Some have more than one.
The state presently has 217 agents with a goal of 230. The vast majority are agricultural agents, Jones said.
There are also 4-H agents and Family and Consumer Science agents.
While the number of agents is up, Jones stressed that the agency needs both agents in the field and researchers who find the answers to questions posed to agents by the farmers and other folks the agency serves.
The agricultural community’s willingness to go to bat for Extension when it came under the state legislature’s budget axe a couple of years ago appears to be a major factor in the agency having the funds to rebuild its agent numbers from a low of 179 in 2010.
As word got out of the proposed cuts, members of the state’s largest industry, agriculture, rallied their efforts to keep the money in the budget or see that it was restored.
Funding for Extension is made up of two-thirds from the state and one third from localities.
In reality, however, this is not the way it always works.
He said there is a variety of ways the agency is now getting its money. Some localities provide 100 percent funding.
Others get a 50-percent local- and 50-percent state-funding commitment and several in between, Jones said.
“We try to work with every county or city to work something out,” Jones said.
He said some localities kept Extension in their budgets even when they did not actually have an agent, a big help in re-staffing the agency.
After the General Assembly cut the Extension budget in 2010, it came back the next year and restored $1.5 million, Jones said.
This year, it designated another $500,000 for the agency.
“The agricultural industry has been very supportative,” Jones said.
He noted that the members of the industry have gone to the legislature and their local governments to explain the importance of VCE to the people of the state.
Jones said he is willing to go to any group that wants to learn more about Extension and talk about it.
Jones said the importance of Extension in people’s lives was vividly exemplified in a message he got from a woman who had participated in a Family and Consumer Science program.
She wrote that without the help of Extension her family would have lost its home.
“We’ve been through some tough times,” Jones said. “We have to do a better job communicating about the job we are doing. We’ve taken for granted that people knew what we do.”
Jones noted that there is a currently a big emphasis on economic development in the state.
“Extension is about economic development,” he stressed. “Extension’s about keeping our farmers in business, working with the rural communities and families to be solvent.”
Jones discussed the dual roles of people in Extension, the agents and the researchers.
During the 2010 debate in the General Assembly when the legislature was trying to find ways to cut Extension’s budget, some proposed cutting funds for research and using that money to put Extension agents in the field.
“One thing that is really important for the future of agriculture is the close connection between Extension and research,” he stated. “Both pieces are vital.

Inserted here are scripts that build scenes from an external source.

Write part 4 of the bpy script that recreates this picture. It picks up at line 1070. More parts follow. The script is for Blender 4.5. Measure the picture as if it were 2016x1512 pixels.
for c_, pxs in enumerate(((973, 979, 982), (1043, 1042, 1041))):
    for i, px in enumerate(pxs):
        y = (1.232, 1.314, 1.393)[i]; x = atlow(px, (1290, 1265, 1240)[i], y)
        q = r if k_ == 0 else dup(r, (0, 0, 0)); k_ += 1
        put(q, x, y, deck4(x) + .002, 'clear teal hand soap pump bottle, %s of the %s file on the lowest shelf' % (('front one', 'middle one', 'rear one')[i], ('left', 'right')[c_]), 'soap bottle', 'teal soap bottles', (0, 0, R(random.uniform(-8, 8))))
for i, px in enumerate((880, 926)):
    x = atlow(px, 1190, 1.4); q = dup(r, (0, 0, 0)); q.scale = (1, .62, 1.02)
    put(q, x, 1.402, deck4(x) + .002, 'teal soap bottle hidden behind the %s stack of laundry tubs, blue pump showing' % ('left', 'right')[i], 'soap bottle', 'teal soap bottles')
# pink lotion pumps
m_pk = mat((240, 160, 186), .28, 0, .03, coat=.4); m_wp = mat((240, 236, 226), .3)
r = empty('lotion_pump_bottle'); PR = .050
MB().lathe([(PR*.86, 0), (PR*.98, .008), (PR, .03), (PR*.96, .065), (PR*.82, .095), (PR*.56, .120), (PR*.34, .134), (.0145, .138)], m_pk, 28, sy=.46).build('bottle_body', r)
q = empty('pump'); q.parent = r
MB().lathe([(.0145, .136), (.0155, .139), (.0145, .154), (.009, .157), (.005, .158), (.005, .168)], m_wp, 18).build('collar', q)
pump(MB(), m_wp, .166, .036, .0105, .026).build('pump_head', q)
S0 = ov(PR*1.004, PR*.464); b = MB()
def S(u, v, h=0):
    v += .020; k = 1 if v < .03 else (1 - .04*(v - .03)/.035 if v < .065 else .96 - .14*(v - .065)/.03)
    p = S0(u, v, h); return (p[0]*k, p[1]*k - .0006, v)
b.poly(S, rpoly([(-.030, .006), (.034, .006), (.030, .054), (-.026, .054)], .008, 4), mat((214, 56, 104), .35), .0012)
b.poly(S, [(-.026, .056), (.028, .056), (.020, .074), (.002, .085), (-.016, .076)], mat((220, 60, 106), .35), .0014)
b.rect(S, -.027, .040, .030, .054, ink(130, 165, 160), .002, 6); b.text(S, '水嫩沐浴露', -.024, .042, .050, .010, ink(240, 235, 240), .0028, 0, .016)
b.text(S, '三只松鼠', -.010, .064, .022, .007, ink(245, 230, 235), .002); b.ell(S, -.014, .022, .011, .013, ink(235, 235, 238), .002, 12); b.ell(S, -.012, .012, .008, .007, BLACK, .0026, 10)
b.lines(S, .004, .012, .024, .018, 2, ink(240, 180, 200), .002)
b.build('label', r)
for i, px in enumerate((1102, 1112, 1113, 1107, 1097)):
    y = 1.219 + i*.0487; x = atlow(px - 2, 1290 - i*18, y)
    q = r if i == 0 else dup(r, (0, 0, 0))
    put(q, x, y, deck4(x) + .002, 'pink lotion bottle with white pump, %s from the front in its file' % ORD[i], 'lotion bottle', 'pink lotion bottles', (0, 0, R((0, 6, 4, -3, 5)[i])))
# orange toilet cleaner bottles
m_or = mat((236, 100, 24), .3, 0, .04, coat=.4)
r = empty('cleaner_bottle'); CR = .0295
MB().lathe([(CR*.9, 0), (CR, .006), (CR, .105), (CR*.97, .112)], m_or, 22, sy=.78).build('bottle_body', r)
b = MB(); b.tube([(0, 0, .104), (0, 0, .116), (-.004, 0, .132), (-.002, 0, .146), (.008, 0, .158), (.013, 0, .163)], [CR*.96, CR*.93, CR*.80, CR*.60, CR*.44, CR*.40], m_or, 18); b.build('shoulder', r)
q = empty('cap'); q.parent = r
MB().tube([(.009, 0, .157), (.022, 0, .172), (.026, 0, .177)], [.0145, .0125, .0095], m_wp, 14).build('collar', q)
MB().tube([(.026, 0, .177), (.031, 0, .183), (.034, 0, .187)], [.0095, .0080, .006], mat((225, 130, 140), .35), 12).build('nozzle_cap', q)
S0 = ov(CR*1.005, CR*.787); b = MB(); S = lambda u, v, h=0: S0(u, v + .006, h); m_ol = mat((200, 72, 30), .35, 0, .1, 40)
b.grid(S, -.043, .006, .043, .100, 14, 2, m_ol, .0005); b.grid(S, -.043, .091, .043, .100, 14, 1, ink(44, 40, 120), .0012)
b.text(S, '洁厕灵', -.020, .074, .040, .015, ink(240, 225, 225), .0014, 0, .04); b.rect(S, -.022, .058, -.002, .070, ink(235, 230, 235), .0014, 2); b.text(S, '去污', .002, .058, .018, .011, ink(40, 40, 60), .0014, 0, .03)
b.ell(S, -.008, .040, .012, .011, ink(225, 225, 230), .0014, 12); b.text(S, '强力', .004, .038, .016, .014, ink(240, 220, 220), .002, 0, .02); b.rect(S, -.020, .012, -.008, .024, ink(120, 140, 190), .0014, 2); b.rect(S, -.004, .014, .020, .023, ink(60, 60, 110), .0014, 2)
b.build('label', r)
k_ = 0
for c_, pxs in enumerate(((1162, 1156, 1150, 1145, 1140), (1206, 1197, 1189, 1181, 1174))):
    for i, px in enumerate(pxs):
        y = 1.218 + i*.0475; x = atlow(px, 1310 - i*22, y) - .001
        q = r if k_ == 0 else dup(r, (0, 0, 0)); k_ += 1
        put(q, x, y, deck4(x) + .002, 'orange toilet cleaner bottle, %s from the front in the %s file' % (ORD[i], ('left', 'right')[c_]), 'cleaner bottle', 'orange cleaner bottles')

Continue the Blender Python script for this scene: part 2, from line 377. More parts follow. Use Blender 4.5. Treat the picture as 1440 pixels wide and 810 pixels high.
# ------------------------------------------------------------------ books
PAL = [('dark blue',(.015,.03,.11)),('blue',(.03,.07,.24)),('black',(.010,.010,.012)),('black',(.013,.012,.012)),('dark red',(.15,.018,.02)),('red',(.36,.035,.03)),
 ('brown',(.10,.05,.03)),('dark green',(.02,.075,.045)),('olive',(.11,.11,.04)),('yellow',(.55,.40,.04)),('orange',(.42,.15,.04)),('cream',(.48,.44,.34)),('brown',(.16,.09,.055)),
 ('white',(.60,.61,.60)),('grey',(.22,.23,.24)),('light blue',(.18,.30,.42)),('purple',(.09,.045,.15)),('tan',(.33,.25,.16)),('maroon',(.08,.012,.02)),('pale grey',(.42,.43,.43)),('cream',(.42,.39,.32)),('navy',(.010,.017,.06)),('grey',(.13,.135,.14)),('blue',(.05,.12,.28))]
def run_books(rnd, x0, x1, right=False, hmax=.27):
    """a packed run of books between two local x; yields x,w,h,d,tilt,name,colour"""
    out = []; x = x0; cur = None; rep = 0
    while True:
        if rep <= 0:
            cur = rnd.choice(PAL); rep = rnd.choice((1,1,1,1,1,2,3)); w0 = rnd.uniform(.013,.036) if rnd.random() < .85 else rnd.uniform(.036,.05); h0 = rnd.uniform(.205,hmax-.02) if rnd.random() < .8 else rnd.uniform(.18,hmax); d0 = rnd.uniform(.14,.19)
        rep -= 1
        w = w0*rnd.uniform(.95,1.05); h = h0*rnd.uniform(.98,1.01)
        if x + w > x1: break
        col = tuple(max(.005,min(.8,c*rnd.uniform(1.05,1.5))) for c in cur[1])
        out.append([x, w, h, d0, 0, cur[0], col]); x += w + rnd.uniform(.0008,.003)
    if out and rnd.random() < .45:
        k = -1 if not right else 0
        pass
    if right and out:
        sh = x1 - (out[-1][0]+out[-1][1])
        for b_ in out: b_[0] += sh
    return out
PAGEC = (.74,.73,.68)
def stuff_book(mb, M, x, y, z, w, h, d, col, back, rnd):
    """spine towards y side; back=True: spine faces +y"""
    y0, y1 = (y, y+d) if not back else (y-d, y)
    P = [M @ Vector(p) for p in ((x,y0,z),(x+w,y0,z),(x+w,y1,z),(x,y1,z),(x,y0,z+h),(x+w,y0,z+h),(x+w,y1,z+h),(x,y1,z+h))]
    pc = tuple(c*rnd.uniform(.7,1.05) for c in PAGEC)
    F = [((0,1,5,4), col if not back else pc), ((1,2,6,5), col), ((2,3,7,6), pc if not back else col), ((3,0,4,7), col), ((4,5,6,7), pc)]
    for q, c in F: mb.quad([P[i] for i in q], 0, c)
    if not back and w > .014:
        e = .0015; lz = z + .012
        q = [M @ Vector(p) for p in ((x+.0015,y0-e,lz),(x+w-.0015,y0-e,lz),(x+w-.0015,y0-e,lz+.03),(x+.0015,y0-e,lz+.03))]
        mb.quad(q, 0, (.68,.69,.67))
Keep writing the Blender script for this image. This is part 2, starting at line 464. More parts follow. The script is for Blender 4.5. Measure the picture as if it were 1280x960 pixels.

Research is finding the answers.”
One factor that has made filling the positions rewarding for Jones, he said, is the number and quality of applicants for the jobs.
He said that there were 90 applicants for one of the jobs posted.
Jones noted that this year is the 150th anniversary of the passage of the Morrill Act that created land grant universities including Virginia Tech across the nation.
In 2014, Cooperative Extension will celebrate the 100th anniversary of the Smith-Lever Act that created the nationwide service.
“Extension is needed as much, if not more, now as it was 100 years ago,” he declared. “Extension has a major role helping people address those issues.”